Tekst: Alicja Gescinska
Tien jaar geleden, op 7 januari 2015, werd de redactie van Charlie Hebdo bestormd en beschoten door aanhangers van Al Qaida. Twaalf mensen kwamen om het leven, 11 anderen raakten gewond. De aanslag veroorzaakte een golf van verontwaardiging in Frankrijk en ver daarbuiten. Niet alleen de redactie van het satirische tijdschrift, maar het vrije woord zelf werd die dag getroffen.
Toen ik het nieuws van de aanslag vernam, moest ik meteen denken aan wat de Poolse filosoof Leszek Kolakowski ooit schreef:
‘There is one freedom on which all other liberties depend, and that is freedom of expression, freedom of speech, of print. If this is taken away, no other freedom can exist, or at least it would be soon suppressed.’
Ik had die quote die dag zelf nog op mijn sociale media-kanalen gedeeld. Ik herinner me dat iemand me toen vroeg waarom de vrijheid van spreken en publiceren dan wel een primaire vrijheid zou zijn. Zijn deze vrijheden dan belangrijker dan vrouwenrechten, de vrijheid om te mogen werken of pakweg stemrecht? Ik begreep dat het recht om te schrijven voor die persoon een vrijheid leek die weliswaar belangrijk was voor journalisten of schrijvers, maar iets waaraan de ‘gewone man’ zelf niet zoveel had.
Vandaag is het een dag om stil te slaan bij de slachtoffers van 7 januari 2015, alsook bij het grote belang van journalisten en cartoonisten, schrijvers en tekenaars.

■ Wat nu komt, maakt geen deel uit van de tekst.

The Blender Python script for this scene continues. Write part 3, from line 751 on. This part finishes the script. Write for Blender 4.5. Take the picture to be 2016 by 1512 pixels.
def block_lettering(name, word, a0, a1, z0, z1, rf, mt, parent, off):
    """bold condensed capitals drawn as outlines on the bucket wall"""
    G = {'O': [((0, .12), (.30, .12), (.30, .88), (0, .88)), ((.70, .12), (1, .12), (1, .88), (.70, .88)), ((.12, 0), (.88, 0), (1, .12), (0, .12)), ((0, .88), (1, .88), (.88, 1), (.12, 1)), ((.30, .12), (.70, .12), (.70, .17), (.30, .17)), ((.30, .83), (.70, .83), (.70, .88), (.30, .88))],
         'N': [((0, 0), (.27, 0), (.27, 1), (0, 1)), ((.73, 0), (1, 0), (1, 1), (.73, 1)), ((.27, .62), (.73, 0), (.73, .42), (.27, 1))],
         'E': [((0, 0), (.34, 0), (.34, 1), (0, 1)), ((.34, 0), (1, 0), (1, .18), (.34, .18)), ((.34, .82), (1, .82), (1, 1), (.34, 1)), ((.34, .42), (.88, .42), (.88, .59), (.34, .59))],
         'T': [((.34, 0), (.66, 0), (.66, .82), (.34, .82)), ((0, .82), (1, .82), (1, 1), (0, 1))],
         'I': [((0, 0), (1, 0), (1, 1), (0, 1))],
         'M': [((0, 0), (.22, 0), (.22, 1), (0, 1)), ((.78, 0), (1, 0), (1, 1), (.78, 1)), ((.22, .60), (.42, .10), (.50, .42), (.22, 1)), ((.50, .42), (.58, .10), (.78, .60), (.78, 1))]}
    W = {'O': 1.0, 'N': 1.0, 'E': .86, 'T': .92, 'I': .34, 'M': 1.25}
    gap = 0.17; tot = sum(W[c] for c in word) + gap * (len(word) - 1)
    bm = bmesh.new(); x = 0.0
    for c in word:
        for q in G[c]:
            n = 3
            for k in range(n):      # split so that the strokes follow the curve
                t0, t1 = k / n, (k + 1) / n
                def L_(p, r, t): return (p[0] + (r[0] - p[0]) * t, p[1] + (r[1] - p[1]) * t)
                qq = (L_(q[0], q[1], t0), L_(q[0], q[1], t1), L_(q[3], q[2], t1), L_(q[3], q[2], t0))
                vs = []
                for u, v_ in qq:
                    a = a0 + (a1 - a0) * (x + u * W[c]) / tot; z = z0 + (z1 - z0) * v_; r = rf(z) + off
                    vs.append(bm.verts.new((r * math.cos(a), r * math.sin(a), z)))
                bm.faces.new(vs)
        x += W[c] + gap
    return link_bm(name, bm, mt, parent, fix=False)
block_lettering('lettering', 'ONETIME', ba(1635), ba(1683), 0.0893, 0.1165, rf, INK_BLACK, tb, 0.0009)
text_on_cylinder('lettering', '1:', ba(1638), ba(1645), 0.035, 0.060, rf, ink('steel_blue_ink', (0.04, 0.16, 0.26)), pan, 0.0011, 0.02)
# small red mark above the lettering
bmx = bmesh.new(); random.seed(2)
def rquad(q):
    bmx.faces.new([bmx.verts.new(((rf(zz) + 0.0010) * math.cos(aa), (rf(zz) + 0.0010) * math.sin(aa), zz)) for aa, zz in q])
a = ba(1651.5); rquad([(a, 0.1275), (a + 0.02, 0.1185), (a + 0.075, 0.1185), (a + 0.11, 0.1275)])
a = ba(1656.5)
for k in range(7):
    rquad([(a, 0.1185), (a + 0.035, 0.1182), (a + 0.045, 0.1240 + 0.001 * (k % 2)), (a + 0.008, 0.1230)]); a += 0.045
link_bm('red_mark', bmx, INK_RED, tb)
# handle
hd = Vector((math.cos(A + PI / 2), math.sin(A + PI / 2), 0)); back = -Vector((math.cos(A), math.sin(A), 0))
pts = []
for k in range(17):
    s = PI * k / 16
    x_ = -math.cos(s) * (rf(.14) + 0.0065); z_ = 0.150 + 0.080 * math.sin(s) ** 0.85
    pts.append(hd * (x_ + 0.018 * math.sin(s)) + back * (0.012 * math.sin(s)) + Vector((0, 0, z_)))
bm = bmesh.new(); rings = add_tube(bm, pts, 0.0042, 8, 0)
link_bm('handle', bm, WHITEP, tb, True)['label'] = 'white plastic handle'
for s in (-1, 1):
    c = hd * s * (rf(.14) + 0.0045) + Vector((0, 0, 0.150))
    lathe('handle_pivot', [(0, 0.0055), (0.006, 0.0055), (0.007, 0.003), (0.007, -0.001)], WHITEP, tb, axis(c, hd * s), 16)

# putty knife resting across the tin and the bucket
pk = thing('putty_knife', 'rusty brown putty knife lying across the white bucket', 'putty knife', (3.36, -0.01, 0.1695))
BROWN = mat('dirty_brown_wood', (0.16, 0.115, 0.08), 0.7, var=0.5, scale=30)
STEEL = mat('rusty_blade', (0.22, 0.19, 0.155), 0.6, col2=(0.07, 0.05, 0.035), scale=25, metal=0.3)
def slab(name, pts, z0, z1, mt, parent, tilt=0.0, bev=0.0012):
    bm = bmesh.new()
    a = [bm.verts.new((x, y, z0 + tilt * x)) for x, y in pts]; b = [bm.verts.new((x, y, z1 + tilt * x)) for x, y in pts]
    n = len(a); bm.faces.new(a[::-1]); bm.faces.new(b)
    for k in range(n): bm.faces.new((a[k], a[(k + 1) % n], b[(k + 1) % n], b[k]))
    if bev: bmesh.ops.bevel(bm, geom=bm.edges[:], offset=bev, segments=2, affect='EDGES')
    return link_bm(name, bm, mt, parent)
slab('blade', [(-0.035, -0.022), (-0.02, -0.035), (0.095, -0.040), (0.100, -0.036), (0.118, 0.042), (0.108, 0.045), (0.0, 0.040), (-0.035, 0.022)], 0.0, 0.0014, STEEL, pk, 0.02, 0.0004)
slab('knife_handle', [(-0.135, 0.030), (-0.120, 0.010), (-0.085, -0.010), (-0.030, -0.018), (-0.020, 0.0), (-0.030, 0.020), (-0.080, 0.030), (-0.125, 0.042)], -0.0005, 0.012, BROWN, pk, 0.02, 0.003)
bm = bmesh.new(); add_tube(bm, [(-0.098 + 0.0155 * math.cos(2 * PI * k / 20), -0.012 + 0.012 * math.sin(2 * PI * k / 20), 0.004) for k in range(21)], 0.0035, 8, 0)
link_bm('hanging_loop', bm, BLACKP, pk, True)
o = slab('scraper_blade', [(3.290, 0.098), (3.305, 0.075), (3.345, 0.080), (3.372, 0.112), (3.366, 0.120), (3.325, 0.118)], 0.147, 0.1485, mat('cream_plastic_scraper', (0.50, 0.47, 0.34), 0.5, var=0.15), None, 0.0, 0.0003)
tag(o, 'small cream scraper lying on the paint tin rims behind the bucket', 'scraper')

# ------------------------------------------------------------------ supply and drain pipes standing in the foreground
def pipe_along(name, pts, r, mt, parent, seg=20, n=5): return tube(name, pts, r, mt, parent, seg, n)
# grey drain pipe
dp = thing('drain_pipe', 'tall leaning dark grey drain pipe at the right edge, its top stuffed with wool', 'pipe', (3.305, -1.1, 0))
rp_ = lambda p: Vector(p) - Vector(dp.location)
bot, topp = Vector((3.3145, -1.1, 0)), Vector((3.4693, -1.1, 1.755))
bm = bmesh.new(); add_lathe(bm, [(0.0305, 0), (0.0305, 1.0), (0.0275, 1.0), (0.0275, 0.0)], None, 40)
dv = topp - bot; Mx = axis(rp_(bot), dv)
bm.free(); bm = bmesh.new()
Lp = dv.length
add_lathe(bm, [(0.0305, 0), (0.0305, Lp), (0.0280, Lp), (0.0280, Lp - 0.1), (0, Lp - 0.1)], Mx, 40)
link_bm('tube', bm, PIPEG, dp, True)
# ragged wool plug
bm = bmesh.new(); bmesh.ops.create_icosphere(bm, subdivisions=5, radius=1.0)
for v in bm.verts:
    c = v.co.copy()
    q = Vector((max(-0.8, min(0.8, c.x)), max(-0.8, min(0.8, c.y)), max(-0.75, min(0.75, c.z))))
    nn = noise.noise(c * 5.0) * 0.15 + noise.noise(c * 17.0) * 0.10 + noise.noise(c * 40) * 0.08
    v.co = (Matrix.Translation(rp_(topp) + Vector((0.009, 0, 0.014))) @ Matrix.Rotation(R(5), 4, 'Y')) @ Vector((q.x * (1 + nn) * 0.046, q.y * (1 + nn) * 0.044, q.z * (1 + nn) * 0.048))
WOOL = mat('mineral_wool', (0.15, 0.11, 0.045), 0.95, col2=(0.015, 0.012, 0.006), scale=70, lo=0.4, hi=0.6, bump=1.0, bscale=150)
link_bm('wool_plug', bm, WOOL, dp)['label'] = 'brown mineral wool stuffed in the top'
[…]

Zij moeten vrij hun ding kunnen doen, want hun vrijheid is ook onze vrijheid. Alle andere vrijheden steunen op die vrijheid van expressie. Als je niet vrij kan denken en spreken, heb je ook geen vrijheid in educatie, in je verenigingsleven, in je religieuze beleving. Als je geen vrijheid van expressie zou gehad hebben, zou niemand hebben kunnen oproepen om vrouwen stemrecht te geven. Als je geen vrijheid van expressie zou hebben, dan zou niemand machtsmisbruik van autoritaire leiders hebben kunnen aanvechten.
Precies daarom zijn organisaties als PEN zo belangrijk: we bekommeren ons echt om de meest fundamentele vrijheid die er is. We zijn een organisatie van schrijvers voor schrijvers, zo wordt weleens gezegd. Maar als je het goed bekijkt, zijn we veel meer dan dat. Wij zijn van en voor de hele samenleving. Want wanneer geknaagd wordt aan de vrijheid van schrijvers om hun ding te doen, is dat de kanarie in de koolmijn: een cruciale indicatie dat de vrijheid van alle burgers onder druk staat. Vrijheid van denken en spreken is geen holle leuze; het is een concrete opdracht en een waarde waar we iedere dag voor moeten strijden. En daarom is het belangrijk om een dag als 7 januari te blijven markeren en de tragedie te herdenken die toen in Parijs gebeurde.